А уж как хорош поющий Франц Евгения Плиткина! Сентиментальная любовь к музыке, которой он отдается в перерывах между злодействами, заставляет вспомнить «Заводной апельсин» Стенли Кубрика, герой которого, помнится, подвергался перевоспитанию с помощью Бетховена. Зло в спектакле поначалу выглядит обаятельным. Оно бодрит, возбуждает и веселит. Однако блюстители нравственности могут быть спокойны: порок обязательно будет наказан. Сцены раскаяния и смерти Франца у Бархатова выходят, пожалуй, даже страшнее, чем у Шиллера. Долгий и скучный диалог Франца с Пастором здесь сделан как разговор по телефону. Беседа транслируется по громкой связи. Поначалу на том конце бросают трубку, но Франц перезванивает. Услышав о том, что самый тяжкий грех – отцеубийство, приходит в неистовство и переспрашивает снова и снова, пока оторопевший слуга не протягивает вырванный с мясом шнур. Телефон давно выключен, но голос невидимого Пастора продолжает звучать…

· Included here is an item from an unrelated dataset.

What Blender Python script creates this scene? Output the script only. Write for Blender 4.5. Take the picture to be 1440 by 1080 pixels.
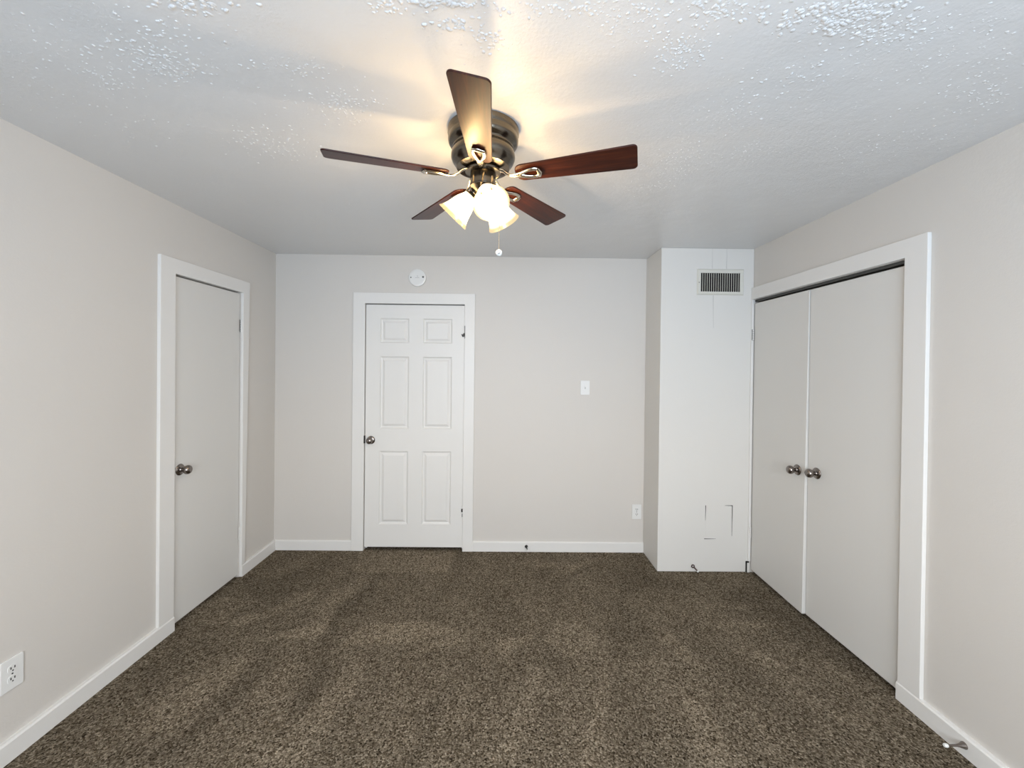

Сыграны и поставлены «Разбойники» не всегда ровно: сильные сцены соседствуют с весьма необязательными. Однако здесь столько точно схваченных деталей – вроде любопытных мальчишеских улыбок, с которыми совершаются кровавые злодейства, или Франца, который, прижимая руку к отцовскому сердцу, так и норовит содрать с его груди орденок... Словом, хочется верить, что спектакль этот сделан на вырост и для режиссера, и для артистов.

Когда они выбегают на поклоны под грохочущую, как на дискотеке, музыку, заметно, что сам Василий Бархатов чувствует себя немного атаманом -- и откровенно купается в этом чувстве. Что же, все бы разбойники были такими.